* _Work to be completed_
Pictures excluded, return the lines below from the first through the line holding "mb = MB(); poly".

* _Given data_
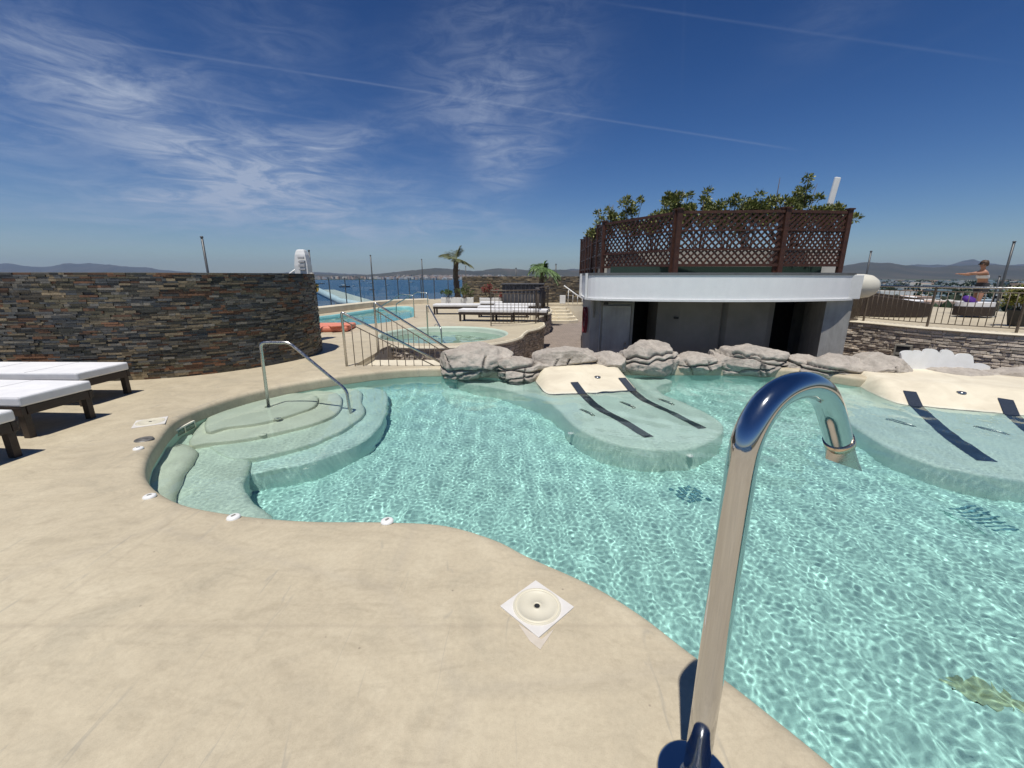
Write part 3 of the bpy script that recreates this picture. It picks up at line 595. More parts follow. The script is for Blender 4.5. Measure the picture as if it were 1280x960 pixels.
# hot tub raised stone edge and the terrace edge behind it
stone_wall('retaining_wall', arc+edge_right[:5], -.95, -.09, (.05, .085), (.10, .24), (.01, .045), split_pal, split_m, 'curved split stone wall holding up the round hot tub and terrace edge', cap=.085, seed=8, thick=.08, capw=.02, rough=.014, gap=.005, core_mat=mortar_m)
stone_wall('retaining_wall', edge_right[4:], -.95, -.09, (.05, .085), (.10, .24), (.01, .045), split_pal, split_m, 'farther stretch of split stone wall beside the paved alley leading to the steps', cap=.085, seed=9, thick=.08, capw=.02, rough=.014, gap=.005, core_mat=mortar_m)
rp = [(8.7, 15.5), (8.6, 13.5), (8.9, 12.0), (9.35, 11.0), (9.6, 10.1), (10.1, 9.2), (10.8, 8.45), (11.8, 7.9), (13.2, 7.5), (15.5, 7.2)]
rpath = [(p.x, p.y) for p in catmull([Vector((a, b_, 0)) for a, b_ in rp], 6, False)]
RZ = .45
stone_wall('retaining_wall', rpath, -.95, RZ-.05, (.05, .08), (.12, .26), (.01, .045), split_pal, split_m, 'curved split stone wall on the right carrying the upper terrace and its railing', cap=.05, seed=12, thick=.3, capw=.01, rough=.018, gap=.006, core_mat=mortar_m)
mb = MB(); poly = [(p[0], p[1]) for p in rpath]+[(17, 7.0), (17, 30), (8.7, 30)]; mb.prism(poly, RZ-.2, RZ-.02); mb.build('upper_terrace', deck_m)['kind'] = 'structure'

# ---------------------------------------------------------------- small round pools
def round_water(name, poly, z, seed, col, step=.05):
    r2 = random.Random(seed); wv_ = [(math.exp(r2.uniform(math.log(.2), math.log(.7))), 0) for _ in range(24)]; wv_ = [(l_, .0003*(l_/.25)**1.2) for l_, _ in wv_]
    o = water_body(name, poly, step, z, z-1.3, wv_, seed, water_mat(name, col)); o.cycles.is_caustics_caster = True; o['kind'] = 'structure'; return o
tub = empty('hot_tub', (JC[0], JC[1], -.95), 0, 'round raised hot tub with cream rim beyond the stair railings', 'hot tub')
jp = [Vector((p.x-JC[0], p.y-JC[1])) for p in jac]
def basin(poly, prof, mat, name, par, zoff=0, wallm=None):
    mb = MB(); n = len(poly); rings = [[(p.x, p.y, z-zoff) for p in (offset(poly, d) if d else poly)] for d, z in prof]
    vs = [p for r_ in rings for p in r_]; fs = [(i*n+k, i*n+(k+1) % n, (i+1)*n+(k+1) % n, (i+1)*n+k) for i in range(len(rings)-1) for k in range(n)]
    mb.add(vs, fs, None, True); b_ = (len(rings)-1)*n; last = [Vector((*p[:2], 0)) for p in rings[-1]]
    for t in tessellate_polygon([last]): mb.f.append(tuple(b_+i for i in t)); mb.smooth.append(False)
    o = mb.build(name, mat, par); o.cycles.is_caustics_receiver = True; return o
basin(jp, [(.08, 0), (.05, -.006), (.02, -.025), (.0, -.06), (0, -.36), (-.45, -.40), (-.5, -.85)], plaster('tub_plaster', (.50, .60, .50)), 'tub_basin', tub, -.95)
round_water('hot_tub_water', jac, -.17, 21, (.9, 1, .97))
ob = basin(inf_pool, [(.05, .0), (.03, -.008), (.0, -.04), (0, -.9)], plaster('far_pool_plaster', (.30, .60, .60)), 'far_pool_basin', None); ob['kind'] = 'structure'
round_water('far_pool_water', inf_pool, -.10, 22, (.85, 1, 1), .08)
mb = MB(); P = catmull([(-9.2, 16.2, 0), (-8.75, 18.6, 0), (-8.2, 21, 0), (-7.5, 23.6, 0), (-6.6, 25.3, 0), (-5.2, 26.2, 0)], 8, False)
vs = []
for i, p in enumerate(P):
    t = (P[min(i+1, len(P)-1)]-P[max(i-1, 0)]).normalized(); n_ = Vector((t.y, -t.x, 0))
    for u_, z in ((.22, 0), (.22, .26), (.17, .30), (-.17, .30), (-.22, .26), (-.22, -.5)): q = p+n_*u_; vs.append((q.x, q.y, z))
mb.add(vs, [(i*6+k, (i+1)*6+k, (i+1)*6+k+1, i*6+k+1) for i in range(len(P)-1) for k in range(5)]+[tuple(range(6))[::-1], tuple((len(P)-1)*6+k for k in range(6))])
tag(mb.build('pool_kerb_wall', cream_m), 'low cream curved kerb along the far side of the small far pool', 'low wall')

# ---------------------------------------------------------------- artificial rocks
def boulder(lab, u0, u1, vt, vb, y, seed, depth=.5, cracks=2, lean=0., peak=.5, flat=3.3, zb=-.22):
    d = y*math.cos(PITCH)+.25*(CAM_H)
    xa, xb = WP(u0, vb, y).x, WP(u1, vb, y).x; zt = WP((u0+u1)/2, vt, y+.02).z
    w = (xb-xa)/2*1.36; h = (zt-zb)/2*1.02; cx = (xa+xb)/2; cz = (zt+zb)/2; cy = y+depth*.5
    bm = bmesh.new(); bmesh.ops.create_icosphere(bm, subdivisions=6 if w > .35 else 5, radius=1)
    rg = random.Random(seed); o3 = Vector((seed*7.3, seed*3.1, seed*1.7)); cr = [(rg.uniform(-.55, .35), rg.uniform(-.5, .5), rg.uniform(.5, 2)) for _ in range(cracks)]
    vc = [(rg.uniform(-.7, .7), rg.uniform(-.6, .6)) for _ in range(1+(w > .5))]
    cols = []; planes = [(Vector((rg.gauss(0, 1), rg.gauss(-.35, .7), rg.gauss(.35, .6))).normalized(), rg.uniform(.70, .95)) for _ in range(20)]
    for v in bm.verts:
        n = v.co.normalized(); p = n.copy()
        e = flat; s_ = (abs(p.x)**e+abs(p.y)**e+abs(p.z)**e)**(-1/e); p = p*s_
        # profile: highest at `peak`
        t = (p.x+1)/2; prof = 1-.42*min(1, abs(t-peak)/.62)**1.6
        if p.z > 0: p.z *= prof
        q = Vector((p.x*w, p.y*depth*.72, p.z*h))
        for (pn, pd) in planes:
            dt = q.dot(pn); sup = math.sqrt((pn.x*w)**2+(pn.y*depth*.72)**2+(pn.z*h)**2)*pd
            if dt > sup: q = q-pn*(dt-sup)*.96
        disp = .03*mnoise.noise(q*2.6+o3)+.026*mnoise.fractal(q*6+o3, .8, 2.1, 6)
        # slabby ledges
        zz = q.z+.10*mnoise.noise(q*1.6+o3)+.05*q.x; k = .19; fr = (zz/k) % 1
        disp += .007*(min(1, fr*2.2)-.5)
        g = 0
        for (a, sl_, wv) in cr:
            dd = abs(q.z-(a*h+sl_*q.x*.5+.07*mnoise.noise(Vector((q.x*3*wv, seed, 0))))); g = max(g, math.exp(-(dd/.016)**2))
        for (a, sl_) in vc:
            dd = abs(q.x-(a*w+sl_*(q.z)*.9+.06*mnoise.noise(Vector((q.z*5, seed+5, 0))))); g = max(g, .9*math.exp(-(dd/.013)**2)*(1 if q.z < h*.45 else .0))
        v.co = q+n*(disp-.07*g); cols.append(1-.55*g)
    me = bpy.data.meshes.new('boulder'); bm.to_mesh(me); bm.free(); me.polygons.foreach_set('use_smooth', [True]*len(me.polygons))
    wet = [min(1, max(.5, .55+(cz+v.co.z+.17)*6)) for v in me.vertices]
    a = me.color_attributes.new('Col', 'FLOAT_COLOR', 'POINT'); a.data.foreach_set('color', [x for c_, w_ in zip(cols, wet) for x in (c_*w_, c_*w_*(1.03 if w_ < .9 else 1), c_*w_, 1)])
    me.materials.append(rock_m); o = link(bpy.data.objects.new('boulder', me)); o.location = (cx, cy, cz)
    return tag(o, lab, 'rock', 'rocks lining the far edge of the pool')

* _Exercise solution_
Write part 3 of the bpy script that recreates this picture. It picks up at line 595. More parts follow. The script is for Blender 4.5. Measure the picture as if it were 1280x960 pixels.
# hot tub raised stone edge and the terrace edge behind it
stone_wall('retaining_wall', arc+edge_right[:5], -.95, -.09, (.05, .085), (.10, .24), (.01, .045), split_pal, split_m, 'curved split stone wall holding up the round hot tub and terrace edge', cap=.085, seed=8, thick=.08, capw=.02, rough=.014, gap=.005, core_mat=mortar_m)
stone_wall('retaining_wall', edge_right[4:], -.95, -.09, (.05, .085), (.10, .24), (.01, .045), split_pal, split_m, 'farther stretch of split stone wall beside the paved alley leading to the steps', cap=.085, seed=9, thick=.08, capw=.02, rough=.014, gap=.005, core_mat=mortar_m)
rp = [(8.7, 15.5), (8.6, 13.5), (8.9, 12.0), (9.35, 11.0), (9.6, 10.1), (10.1, 9.2), (10.8, 8.45), (11.8, 7.9), (13.2, 7.5), (15.5, 7.2)]
rpath = [(p.x, p.y) for p in catmull([Vector((a, b_, 0)) for a, b_ in rp], 6, False)]
RZ = .45
stone_wall('retaining_wall', rpath, -.95, RZ-.05, (.05, .08), (.12, .26), (.01, .045), split_pal, split_m, 'curved split stone wall on the right carrying the upper terrace and its railing', cap=.05, seed=12, thick=.3, capw=.01, rough=.018, gap=.006, core_mat=mortar_m)
mb = MB(); poly = [(p[0], p[1]) for p in rpath]+[(17, 7.0), (17, 30), (8.7, 30)]; mb.prism(poly, RZ-.2, RZ-.02); mb.build('upper_terrace', deck_m)['kind'] = 'structure'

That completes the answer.